Exercise objective →
Quote the data below in full, please, without altering anything.

____________

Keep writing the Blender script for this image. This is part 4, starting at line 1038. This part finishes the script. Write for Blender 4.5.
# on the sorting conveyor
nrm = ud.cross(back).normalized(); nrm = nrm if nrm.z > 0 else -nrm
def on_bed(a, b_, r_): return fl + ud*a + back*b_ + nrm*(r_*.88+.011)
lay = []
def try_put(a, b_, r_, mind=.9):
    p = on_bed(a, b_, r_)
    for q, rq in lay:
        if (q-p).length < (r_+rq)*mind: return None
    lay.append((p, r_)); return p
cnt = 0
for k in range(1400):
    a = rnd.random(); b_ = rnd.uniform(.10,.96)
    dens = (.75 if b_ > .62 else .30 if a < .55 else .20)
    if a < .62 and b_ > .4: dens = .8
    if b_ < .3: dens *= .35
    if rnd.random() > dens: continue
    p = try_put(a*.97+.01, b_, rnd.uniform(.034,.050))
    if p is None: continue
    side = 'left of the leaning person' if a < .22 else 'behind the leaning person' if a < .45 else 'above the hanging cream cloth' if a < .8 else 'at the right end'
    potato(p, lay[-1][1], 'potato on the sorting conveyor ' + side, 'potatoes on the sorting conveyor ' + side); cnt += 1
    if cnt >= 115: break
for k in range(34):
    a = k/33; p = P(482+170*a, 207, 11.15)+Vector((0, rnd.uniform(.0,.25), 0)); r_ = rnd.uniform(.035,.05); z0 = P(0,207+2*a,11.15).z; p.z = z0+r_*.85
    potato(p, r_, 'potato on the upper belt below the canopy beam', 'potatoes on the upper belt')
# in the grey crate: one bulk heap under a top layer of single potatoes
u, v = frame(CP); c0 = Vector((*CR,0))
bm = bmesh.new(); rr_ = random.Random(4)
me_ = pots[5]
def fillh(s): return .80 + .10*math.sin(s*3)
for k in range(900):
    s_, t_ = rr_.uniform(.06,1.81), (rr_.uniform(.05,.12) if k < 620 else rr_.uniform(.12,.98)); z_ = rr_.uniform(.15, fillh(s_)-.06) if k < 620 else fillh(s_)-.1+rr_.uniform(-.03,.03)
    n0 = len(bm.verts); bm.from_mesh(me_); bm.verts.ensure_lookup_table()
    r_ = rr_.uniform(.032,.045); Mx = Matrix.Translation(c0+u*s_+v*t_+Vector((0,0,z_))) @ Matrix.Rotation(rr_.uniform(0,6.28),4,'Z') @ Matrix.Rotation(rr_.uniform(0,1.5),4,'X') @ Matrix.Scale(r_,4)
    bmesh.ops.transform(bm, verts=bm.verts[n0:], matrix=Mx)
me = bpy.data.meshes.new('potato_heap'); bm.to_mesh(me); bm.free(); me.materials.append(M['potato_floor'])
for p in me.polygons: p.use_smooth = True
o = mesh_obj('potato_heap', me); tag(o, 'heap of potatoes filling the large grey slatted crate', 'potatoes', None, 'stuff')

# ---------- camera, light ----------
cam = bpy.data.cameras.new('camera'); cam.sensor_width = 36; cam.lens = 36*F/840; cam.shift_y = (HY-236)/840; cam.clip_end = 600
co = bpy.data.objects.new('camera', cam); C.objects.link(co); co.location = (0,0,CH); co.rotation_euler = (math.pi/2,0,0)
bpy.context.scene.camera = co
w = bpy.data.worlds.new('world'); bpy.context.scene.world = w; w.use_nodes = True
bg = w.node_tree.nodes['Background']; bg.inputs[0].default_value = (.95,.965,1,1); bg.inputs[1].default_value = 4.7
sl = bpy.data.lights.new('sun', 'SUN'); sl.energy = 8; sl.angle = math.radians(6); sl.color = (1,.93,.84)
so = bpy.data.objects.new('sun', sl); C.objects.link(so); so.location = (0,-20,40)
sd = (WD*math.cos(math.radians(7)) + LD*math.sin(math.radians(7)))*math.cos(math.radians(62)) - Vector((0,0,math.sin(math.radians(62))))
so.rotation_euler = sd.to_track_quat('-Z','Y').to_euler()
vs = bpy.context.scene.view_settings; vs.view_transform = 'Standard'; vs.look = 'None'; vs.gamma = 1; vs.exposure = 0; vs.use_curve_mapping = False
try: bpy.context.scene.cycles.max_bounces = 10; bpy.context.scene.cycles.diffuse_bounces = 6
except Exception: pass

____________

Reply to the exercise →
Keep writing the Blender script for this image. This is part 4, starting at line 1038. This part finishes the script. Write for Blender 4.5.
# on the sorting conveyor
nrm = ud.cross(back).normalized(); nrm = nrm if nrm.z > 0 else -nrm
def on_bed(a, b_, r_): return fl + ud*a + back*b_ + nrm*(r_*.88+.011)
lay = []
def try_put(a, b_, r_, mind=.9):
    p = on_bed(a, b_, r_)
    for q, rq in lay:
        if (q-p).length < (r_+rq)*mind: return None
    lay.append((p, r_)); return p
cnt = 0
for k in range(1400):
    a = rnd.random(); b_ = rnd.uniform(.10,.96)
    dens = (.75 if b_ > .62 else .30 if a < .55 else .20)
    if a < .62 and b_ > .4: dens = .8
    if b_ < .3: dens *= .35
    if rnd.random() > dens: continue
    p = try_put(a*.97+.01, b_, rnd.uniform(.034,.050))
    if p is None: continue
    side = 'left of the leaning person' if a < .22 else 'behind the leaning person' if a < .45 else 'above the hanging cream cloth' if a < .8 else 'at the right end'
    potato(p, lay[-1][1], 'potato on the sorting conveyor ' + side, 'potatoes on the sorting conveyor ' + side); cnt += 1
    if cnt >= 115: break
for k in range(34):
    a = k/33; p = P(482+170*a, 207, 11.15)+Vector((0, rnd.uniform(.0,.25), 0)); r_ = rnd.uniform(.035,.05); z0 = P(0,207+2*a,11.15).z; p.z = z0+r_*.85
    potato(p, r_, 'potato on the upper belt below the canopy beam', 'potatoes on the upper belt')
# in the grey crate: one bulk heap under a top layer of single potatoes
u, v = frame(CP); c0 = Vector((*CR,0))
bm = bmesh.new(); rr_ = random.Random(4)
me_ = pots[5]
def fillh(s): return .80 + .10*math.sin(s*3)
for k in range(900):
    s_, t_ = rr_.uniform(.06,1.81), (rr_.uniform(.05,.12) if k < 620 else rr_.uniform(.12,.98)); z_ = rr_.uniform(.15, fillh(s_)-.06) if k < 620 else fillh(s_)-.1+rr_.uniform(-.03,.03)
    n0 = len(bm.verts); bm.from_mesh(me_); bm.verts.ensure_lookup_table()
    r_ = rr_.uniform(.032,.045); Mx = Matrix.Translation(c0+u*s_+v*t_+Vector((0,0,z_))) @ Matrix.Rotation(rr_.uniform(0,6.28),4,'Z') @ Matrix.Rotation(rr_.uniform(0,1.5),4,'X') @ Matrix.Scale(r_,4)
    bmesh.ops.transform(bm, verts=bm.verts[n0:], matrix=Mx)
me = bpy.data.meshes.new('potato_heap'); bm.to_mesh(me); bm.free(); me.materials.append(M['potato_floor'])
for p in me.polygons: p.use_smooth = True
o = mesh_obj('potato_heap', me); tag(o, 'heap of potatoes filling the large grey slatted crate', 'potatoes', None, 'stuff')

# ---------- camera, light ----------
cam = bpy.data.cameras.new('camera'); cam.sensor_width = 36; cam.lens = 36*F/840; cam.shift_y = (HY-236)/840; cam.clip_end = 600
co = bpy.data.objects.new('camera', cam); C.objects.link(co); co.location = (0,0,CH); co.rotation_euler = (math.pi/2,0,0)
bpy.context.scene.camera = co
w = bpy.data.worlds.new('world'); bpy.context.scene.world = w; w.use_nodes = True
bg = w.node_tree.nodes['Background']; bg.inputs[0].default_value = (.95,.965,1,1); bg.inputs[1].default_value = 4.7
sl = bpy.data.lights.new('sun', 'SUN'); sl.energy = 8; sl.angle = math.radians(6); sl.color = (1,.93,.84)
so = bpy.data.objects.new('sun', sl); C.objects.link(so); so.location = (0,-20,40)
sd = (WD*math.cos(math.radians(7)) + LD*math.sin(math.radians(7)))*math.cos(math.radians(62)) - Vector((0,0,math.sin(math.radians(62))))
so.rotation_euler = sd.to_track_quat('-Z','Y').to_euler()
vs = bpy.context.scene.view_settings; vs.view_transform = 'Standard'; vs.look = 'None'; vs.gamma = 1; vs.exposure = 0; vs.use_curve_mapping = False
try: bpy.context.scene.cycles.max_bounces = 10; bpy.context.scene.cycles.diffuse_bounces = 6
except Exception: pass